Creating Culture
Our best response to the world is to make something of it.
Andy Crouch | posted 9/08/2008 09:23AM
Our posture is our learned but unconscious default position, our natural stance. It is the position our body assumes when we aren't paying attention, the basic attitude we carry through life. Often it's difficult for us to discern our own posture—as an awkward, gangly teenager I subconsciously slumped to minimize my height, something I would never have noticed if my mother hadn't pointed it out. Only by a fair amount of conscious effort did my posture become less self-effacing and more confident.
Now, in the course of a day I may need any number of bodily gestures. I will stoop down to pick up the envelopes that came through the mail slot. I will curl up in our oversized chair with my daughter to read a story. I will reach up to the top of my shelves to grab a book. If I am fortunate I will embrace my wife; if I am unfortunate I will have to throw up my hands to ward off an attack by an assailant. All these gestures can be part of the repertoire of daily living.

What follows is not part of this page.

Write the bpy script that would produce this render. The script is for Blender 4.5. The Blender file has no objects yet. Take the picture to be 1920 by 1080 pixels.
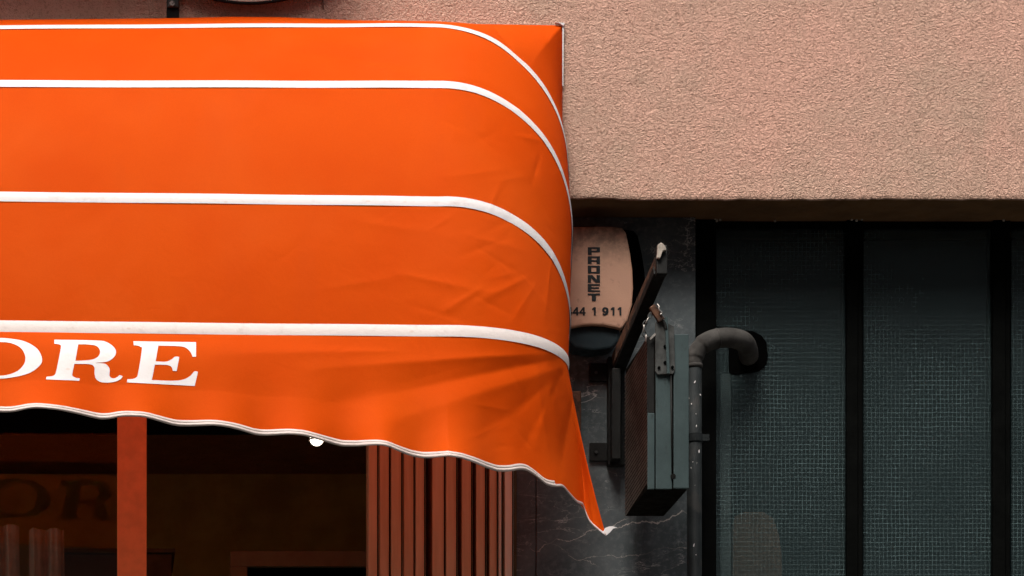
import bpy, bmesh, math, random
import numpy as np
from mathutils import Vector, Matrix
from mathutils.geometry import delaunay_2d_cdt
random.seed(7); rng = np.random.default_rng(7)
C = bpy.context.scene.collection
S = bpy.context.scene

# ------------------------------------------------------------------ camera
D, FPX, VX, VY, XC, ZC = 11.0, 5280.0, 175.0, 2170.0, -1.6354, 1.6
cam = bpy.data.cameras.new('camera'); co = bpy.data.objects.new('camera', cam); C.objects.link(co)
co.location = (XC, -D, ZC); co.rotation_euler = (math.pi/2, 0, 0)
cam.sensor_width = 36; cam.lens = FPX/1920*36
cam.shift_x = (960-VX)/1920; cam.shift_y = (VY-540)/1920
cam.clip_start = .1; cam.clip_end = 500
S.camera = co
# ------------------------------------------------------------------ light
S.view_settings.view_transform = 'Standard'; S.view_settings.look = 'None'
S.view_settings.gamma = 1; S.view_settings.exposure = 1.5
SUN_EL, SUN_AZ = math.radians(57), math.radians(-25)     # azimuth measured from -Y towards -X
w = bpy.data.worlds.new('World'); S.world = w; w.use_nodes = True
nt = w.node_tree; bg = nt.nodes['Background']
sky = nt.nodes.new('ShaderNodeTexSky'); sky.sky_type = 'NISHITA'; sky.sun_disc = False
sky.sun_elevation = SUN_EL; sky.sun_rotation = math.radians(180)+SUN_AZ*-1
sky.air_density = 1.0; sky.dust_density = 6.0; sky.ozone_density = .6
hs = nt.nodes.new('ShaderNodeHueSaturation'); hs.inputs['Saturation'].default_value = .45     # hazy overcast sky
nt.links.new(sky.outputs[0], hs.inputs['Color']); nt.links.new(hs.outputs[0], bg.inputs[0]); bg.inputs[1].default_value = .085
sl = bpy.data.lights.new('sun', 'SUN'); so = bpy.data.objects.new('sun', sl); C.objects.link(so)
sl.energy = 1.35; sl.angle = math.radians(22); sl.color = (1, .95, .88)
d = Vector((math.sin(SUN_AZ)*math.cos(SUN_EL), -math.cos(SUN_AZ)*math.cos(SUN_EL), math.sin(SUN_EL)))
so.rotation_euler = d.to_track_quat('Z', 'Y').to_euler(); so.location = (0, -6, 12)

# ------------------------------------------------------------------ helpers
def P(px, py, Y=0.0):
    k = (D+Y)/FPX
    return Vector((XC+(px-VX)*k, Y, ZC+(VY-py)*k))
def pix(a):                                      # numpy (n,3) -> pixel coordinates of the 1920 photograph
    k = FPX/(D+a[:, 1]); return VX+(a[:, 0]-XC)*k, VY-(a[:, 2]-ZC)*k
def thing(name, label, cat, loc=(0, 0, 0), group=None):
    o = bpy.data.objects.new(name, None); C.objects.link(o); o.location = loc
    o['label'] = label; o['category'] = cat
    if group: o['group'] = group
    return o
def tag(o, label, cat, group=None):
    o['label'] = label; o['category'] = cat
    if group: o['group'] = group
    return o
def base_of(p):
    v = Vector((0, 0, 0))
    while p is not None: v = v+p.location; p = p.parent
    return v
def mesh(name, vs, fs, mat, parent=None, smooth=False, origin=None, bevel=0, uv=None):
    b = base_of(parent) if parent else (Vector(origin) if origin is not None else Vector((0, 0, 0)))
    me = bpy.data.meshes.new(name)
    me.from_pydata([tuple(Vector(v)-b) for v in vs], [], fs); me.update()
    bm = bmesh.new(); bm.from_mesh(me); bmesh.ops.recalc_face_normals(bm, faces=bm.faces) if not smooth == 'raw' else None
    if bevel:
        es = [e for e in bm.edges if len(e.link_faces) == 2 and e.calc_face_angle(0) > .6]
        bmesh.ops.bevel(bm, geom=es, offset=bevel, segments=2, affect='EDGES', profile=.6)
    bm.to_mesh(me); bm.free()
    me.materials.append(mat)
    if smooth:
        for p in me.polygons: p.use_smooth = True
    o = bpy.data.objects.new(name, me); C.objects.link(o)
    if parent: o.parent = parent
    elif origin is not None: o.location = origin
    return o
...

Over time, certain gestures may become habit—that is, become part of our posture. I've met former Navy SEALS who walk through life in a half-articulated crouch, ready to pounce or defend. I've met models who carry themselves, even in their own home, as if they are on a stage. I've met soccer players who bounce on the balls of their feet wherever they go, agile and swift. And I've met teenage video-game addicts whose thumbs are always restless and whose shoulders betray a perpetual hunch toward an invisible screen. What began as an occasional gesture, appropriate for particular opportunities and challenges, has become a basic approach to the world.
Gestures Toward Culture
Something similar, it seems to me, has happened at each stage of American Christians' engagement with culture. Appropriate gestures toward particular cultural goods have become, over time, part of the posture Christians unconsciously adopt toward every cultural situation and setting. Indeed, the appeal of the various postures of condemning, critiquing, copying, and consuming is that each of these responses to culture is, at certain times and with specific cultural goods, a necessary gesture.
Condemning culture. Some cultural artifacts can only be condemned. The international web of violence and lawlessness that sustains the global sex trade is culture, but there is nothing to do with it but eradicate it as quickly and effectively as we can. The only Christian thing to do is to reject it. Likewise, Nazism, a self-conscious attempt to enthrone a particular culture and destroy others, was another wide-ranging cultural phenomenon that demanded Christian condemnation, as Karl Barth, Dietrich Bonhoeffer, and other courageous Christians saw in the 1930s. It would not have been enough to form a "Nazi Christian Fellowship" designed to serve the spiritual needs of up-and-comers within the Nazi party. Instead, Barth and Bonhoeffer authored the Barmen Declaration, an unequivocal rejection of the entire cultural apparatus that was Nazi Germany.
Among cultural artifacts around us right now, there are no doubt some that merit condemnation. Pornography is an astonishingly large and powerful industry that creates nothing good and destroys many lives. Our economy has become dangerously dependent on factories in far-off countries where workers are exploited and all but enslaved. Our nation permits the murder of vulnerable unborn children and often turns a blind eye as industrial plants near our poorest citizens pollute the environment of born children. The proper gesture toward such egregious destruction of the good human life is an emphatic Stop! backed with all the legitimate force we can muster.